Outro ministro que já se manifestou no caso é o André Mendonça. Ele destacou que a Assespro não tem legitimidade para propor a ação ao Supremo e que a ADC não é o meio adequado para o questionamento. Sendo assim, votou contra a ação e acolheu parcialmente o mérito proposto por Gilmar Mendes, quanto ao fato de que o acordo é legítimo, mas a Justiça pode fazer solicitações sem intermediários, com base na lei brasileira.
Ao retomar o julgamento, nesta quarta-feira, 5, o ministro Nunes Marques votou com o mesmo entendimento de Mendonça e criticou a Assespro, afirmando que “a presente ação direta está sendo exercida mais como um mandado de segurança coletivo, com vistas a assegurar supostos direitos subjetivos das empresas associadas à autora”.
“Suponhamos que a empresa de tecnologia resolvesse hospedar seus servidores em alto mar, em uma região não sujeito à jurisdição de nenhum país ou até mesmo fora do planeta, em algum satélite artificial, o que hoje não é mais ficção científica, então ela ficaria soberana para decidir a quais solicitações atenderia a despeito de sua atividade gerar efeitos em nosso país”, afirmou Marques no voto.
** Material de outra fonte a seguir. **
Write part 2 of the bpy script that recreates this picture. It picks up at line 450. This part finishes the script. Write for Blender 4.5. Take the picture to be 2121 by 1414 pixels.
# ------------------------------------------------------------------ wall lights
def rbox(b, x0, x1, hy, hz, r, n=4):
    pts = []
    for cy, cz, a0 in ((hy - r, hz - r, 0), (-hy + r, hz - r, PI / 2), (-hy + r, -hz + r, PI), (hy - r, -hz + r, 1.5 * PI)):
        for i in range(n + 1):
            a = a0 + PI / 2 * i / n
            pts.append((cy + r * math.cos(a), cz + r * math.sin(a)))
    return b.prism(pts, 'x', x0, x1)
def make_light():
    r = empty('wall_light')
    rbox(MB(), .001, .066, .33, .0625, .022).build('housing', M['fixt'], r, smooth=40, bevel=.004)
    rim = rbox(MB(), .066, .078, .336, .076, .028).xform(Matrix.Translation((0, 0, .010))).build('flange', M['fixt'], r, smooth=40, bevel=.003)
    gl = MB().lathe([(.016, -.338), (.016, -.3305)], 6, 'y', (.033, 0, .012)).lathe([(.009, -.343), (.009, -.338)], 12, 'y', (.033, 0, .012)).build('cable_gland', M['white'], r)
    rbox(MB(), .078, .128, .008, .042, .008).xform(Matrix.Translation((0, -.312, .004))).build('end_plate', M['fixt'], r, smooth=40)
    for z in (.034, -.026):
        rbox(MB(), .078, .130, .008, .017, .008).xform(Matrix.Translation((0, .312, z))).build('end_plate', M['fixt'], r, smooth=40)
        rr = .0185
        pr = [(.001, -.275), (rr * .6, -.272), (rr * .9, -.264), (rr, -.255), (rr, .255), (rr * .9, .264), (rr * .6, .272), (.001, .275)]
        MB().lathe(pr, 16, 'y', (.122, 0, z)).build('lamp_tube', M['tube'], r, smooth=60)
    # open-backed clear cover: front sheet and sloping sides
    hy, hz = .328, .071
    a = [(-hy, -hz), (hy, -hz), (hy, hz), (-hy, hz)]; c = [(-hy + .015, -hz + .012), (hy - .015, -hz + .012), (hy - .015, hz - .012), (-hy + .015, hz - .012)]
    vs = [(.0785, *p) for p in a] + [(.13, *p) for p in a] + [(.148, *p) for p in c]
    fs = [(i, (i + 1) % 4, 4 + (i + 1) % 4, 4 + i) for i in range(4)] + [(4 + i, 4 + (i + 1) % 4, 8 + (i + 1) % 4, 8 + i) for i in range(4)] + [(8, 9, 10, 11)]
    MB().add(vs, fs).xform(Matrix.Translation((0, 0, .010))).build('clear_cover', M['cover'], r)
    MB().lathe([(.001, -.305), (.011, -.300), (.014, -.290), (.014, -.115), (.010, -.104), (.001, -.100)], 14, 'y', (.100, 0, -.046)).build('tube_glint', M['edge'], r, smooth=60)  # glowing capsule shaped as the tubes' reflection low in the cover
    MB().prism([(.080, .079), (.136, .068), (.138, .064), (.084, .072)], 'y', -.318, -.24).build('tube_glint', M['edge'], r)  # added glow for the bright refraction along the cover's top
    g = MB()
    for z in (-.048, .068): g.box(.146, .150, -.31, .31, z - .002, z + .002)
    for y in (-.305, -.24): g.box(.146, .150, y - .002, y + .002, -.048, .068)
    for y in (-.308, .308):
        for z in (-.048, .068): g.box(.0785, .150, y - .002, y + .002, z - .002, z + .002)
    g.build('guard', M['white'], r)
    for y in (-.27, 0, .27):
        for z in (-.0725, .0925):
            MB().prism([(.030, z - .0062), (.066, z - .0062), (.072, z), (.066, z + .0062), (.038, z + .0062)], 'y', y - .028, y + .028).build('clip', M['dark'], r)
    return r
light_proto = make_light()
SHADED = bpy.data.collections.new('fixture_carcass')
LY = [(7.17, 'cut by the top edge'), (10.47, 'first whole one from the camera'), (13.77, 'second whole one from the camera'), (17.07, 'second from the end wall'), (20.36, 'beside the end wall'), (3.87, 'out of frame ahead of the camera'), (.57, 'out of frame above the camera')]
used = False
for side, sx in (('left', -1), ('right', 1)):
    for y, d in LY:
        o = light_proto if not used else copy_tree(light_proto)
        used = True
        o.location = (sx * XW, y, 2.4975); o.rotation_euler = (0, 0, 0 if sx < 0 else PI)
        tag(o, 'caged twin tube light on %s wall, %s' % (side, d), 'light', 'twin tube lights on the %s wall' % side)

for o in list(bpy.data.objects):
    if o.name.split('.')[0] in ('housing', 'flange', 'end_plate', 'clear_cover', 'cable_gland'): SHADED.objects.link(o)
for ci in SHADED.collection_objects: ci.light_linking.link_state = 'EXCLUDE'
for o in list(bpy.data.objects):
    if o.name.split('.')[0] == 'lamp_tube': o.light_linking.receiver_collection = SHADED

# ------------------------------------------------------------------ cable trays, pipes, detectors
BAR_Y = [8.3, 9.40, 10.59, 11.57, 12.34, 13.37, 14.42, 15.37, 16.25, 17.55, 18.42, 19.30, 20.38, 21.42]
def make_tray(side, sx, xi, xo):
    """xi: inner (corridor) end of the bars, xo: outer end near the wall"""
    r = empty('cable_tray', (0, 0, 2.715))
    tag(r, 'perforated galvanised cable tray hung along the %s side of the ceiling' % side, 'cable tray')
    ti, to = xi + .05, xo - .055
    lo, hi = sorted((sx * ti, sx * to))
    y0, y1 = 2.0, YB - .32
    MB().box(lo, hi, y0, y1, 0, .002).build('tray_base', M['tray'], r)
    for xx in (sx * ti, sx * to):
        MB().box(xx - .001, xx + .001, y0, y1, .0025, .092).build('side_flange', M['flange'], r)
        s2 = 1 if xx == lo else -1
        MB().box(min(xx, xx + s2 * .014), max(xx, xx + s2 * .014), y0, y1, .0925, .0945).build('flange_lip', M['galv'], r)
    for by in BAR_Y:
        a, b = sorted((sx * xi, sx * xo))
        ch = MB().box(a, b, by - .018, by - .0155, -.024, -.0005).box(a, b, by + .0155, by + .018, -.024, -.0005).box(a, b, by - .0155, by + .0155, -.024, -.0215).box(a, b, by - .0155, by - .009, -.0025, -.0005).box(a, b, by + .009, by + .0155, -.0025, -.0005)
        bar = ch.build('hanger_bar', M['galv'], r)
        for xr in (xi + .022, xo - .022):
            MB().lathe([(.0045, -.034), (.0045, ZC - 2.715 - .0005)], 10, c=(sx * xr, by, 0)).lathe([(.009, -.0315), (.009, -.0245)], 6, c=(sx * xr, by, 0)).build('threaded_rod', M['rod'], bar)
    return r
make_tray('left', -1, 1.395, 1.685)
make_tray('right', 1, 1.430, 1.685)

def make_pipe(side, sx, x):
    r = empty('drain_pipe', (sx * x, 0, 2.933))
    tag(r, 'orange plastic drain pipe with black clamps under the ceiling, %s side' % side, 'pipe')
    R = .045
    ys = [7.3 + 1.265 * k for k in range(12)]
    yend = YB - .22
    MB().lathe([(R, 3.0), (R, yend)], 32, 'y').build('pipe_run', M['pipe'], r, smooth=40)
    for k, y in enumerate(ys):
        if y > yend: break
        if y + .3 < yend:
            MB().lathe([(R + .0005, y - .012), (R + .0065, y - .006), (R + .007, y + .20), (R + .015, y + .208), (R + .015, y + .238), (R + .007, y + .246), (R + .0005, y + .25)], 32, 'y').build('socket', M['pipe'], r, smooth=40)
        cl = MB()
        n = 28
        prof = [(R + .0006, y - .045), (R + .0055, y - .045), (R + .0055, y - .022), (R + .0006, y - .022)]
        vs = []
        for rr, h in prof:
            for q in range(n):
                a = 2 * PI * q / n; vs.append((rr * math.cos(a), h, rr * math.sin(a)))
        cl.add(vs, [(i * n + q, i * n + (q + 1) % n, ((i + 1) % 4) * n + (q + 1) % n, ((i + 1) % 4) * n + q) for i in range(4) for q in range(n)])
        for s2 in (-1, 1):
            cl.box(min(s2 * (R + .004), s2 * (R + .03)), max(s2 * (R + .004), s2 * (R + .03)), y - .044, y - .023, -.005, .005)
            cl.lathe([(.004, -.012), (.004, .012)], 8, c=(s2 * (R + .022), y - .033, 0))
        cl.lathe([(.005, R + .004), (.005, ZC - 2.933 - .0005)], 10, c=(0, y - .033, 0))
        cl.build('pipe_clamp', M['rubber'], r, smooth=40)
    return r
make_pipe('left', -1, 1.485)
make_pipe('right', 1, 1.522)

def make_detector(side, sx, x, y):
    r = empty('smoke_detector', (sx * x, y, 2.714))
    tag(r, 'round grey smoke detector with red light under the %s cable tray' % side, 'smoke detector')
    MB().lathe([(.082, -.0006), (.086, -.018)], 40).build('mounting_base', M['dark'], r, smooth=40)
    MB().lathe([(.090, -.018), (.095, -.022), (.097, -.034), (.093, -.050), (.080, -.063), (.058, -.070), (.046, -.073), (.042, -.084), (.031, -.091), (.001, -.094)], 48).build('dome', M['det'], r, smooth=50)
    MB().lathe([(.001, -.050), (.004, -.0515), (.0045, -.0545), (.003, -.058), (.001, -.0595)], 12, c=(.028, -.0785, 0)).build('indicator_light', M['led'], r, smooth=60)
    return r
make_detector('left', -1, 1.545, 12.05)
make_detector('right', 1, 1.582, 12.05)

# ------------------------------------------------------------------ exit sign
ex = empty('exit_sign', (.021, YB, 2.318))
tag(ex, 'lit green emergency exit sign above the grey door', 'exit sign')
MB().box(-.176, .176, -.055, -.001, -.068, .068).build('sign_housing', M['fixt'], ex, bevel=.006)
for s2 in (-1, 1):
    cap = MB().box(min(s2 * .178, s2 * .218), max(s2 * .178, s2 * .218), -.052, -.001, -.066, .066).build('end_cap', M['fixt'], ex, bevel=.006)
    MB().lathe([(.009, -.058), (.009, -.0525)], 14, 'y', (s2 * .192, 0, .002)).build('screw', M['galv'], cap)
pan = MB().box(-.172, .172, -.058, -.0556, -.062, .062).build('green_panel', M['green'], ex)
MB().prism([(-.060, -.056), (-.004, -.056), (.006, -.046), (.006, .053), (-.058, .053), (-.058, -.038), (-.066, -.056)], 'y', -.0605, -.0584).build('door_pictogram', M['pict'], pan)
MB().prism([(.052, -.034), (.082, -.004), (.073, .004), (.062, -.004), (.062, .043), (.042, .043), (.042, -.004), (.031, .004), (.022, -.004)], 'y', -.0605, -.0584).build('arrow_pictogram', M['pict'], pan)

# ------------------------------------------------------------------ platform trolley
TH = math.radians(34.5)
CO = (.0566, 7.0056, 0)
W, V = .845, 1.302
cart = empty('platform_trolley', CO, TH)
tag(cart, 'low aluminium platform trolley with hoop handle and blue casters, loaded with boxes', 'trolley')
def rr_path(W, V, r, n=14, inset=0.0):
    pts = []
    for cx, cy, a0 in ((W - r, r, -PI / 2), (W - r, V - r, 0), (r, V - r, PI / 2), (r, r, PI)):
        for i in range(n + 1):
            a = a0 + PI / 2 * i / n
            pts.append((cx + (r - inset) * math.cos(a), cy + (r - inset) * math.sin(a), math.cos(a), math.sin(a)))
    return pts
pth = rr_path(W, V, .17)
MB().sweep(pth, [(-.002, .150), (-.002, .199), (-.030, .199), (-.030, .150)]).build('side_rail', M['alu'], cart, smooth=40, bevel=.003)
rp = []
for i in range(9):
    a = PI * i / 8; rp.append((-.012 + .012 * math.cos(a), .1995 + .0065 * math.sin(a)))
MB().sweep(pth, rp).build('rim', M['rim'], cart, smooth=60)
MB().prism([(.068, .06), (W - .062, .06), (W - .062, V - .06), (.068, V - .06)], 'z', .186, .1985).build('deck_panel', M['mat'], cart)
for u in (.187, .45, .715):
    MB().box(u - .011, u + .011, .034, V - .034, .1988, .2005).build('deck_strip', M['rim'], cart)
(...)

Sendo assim o julgamento foi suspenso com 3 votos contra o pedido integral da Assespro.
O MLAT
O texto do MLAT define o Ministério da Justiça como “Autoridade Central” nas solicitações de dados a serem feitas pelo Brasil e coloca o Procurador-Geral nos EUA “ou pessoa por ele designada” como destinatário dos pedidos, prevendo um rito de intermediadores entre a Justiça e as empresas.
Ao validar o acordo como guia nas solicitações de dados, os processos estariam considerando as possibilidades de negativa de acesso previstas no texto, que são quando:
- a solicitação referir-se a delito previsto na legislação militar, sem contudo constituir crime comum;
- o atendimento à solicitação prejudicar a segurança ou interesses essenciais semelhantes do Estado Requerido; ou
- a solicitação não for feita de conformidade com o Acordo (que exige, entre outros pontos, declaração detalhada da finalidade, sempre destinadas a matéria de investigação, inquérito, ação penal, prevenção de crimes e processos relacionados a delitos de natureza criminal).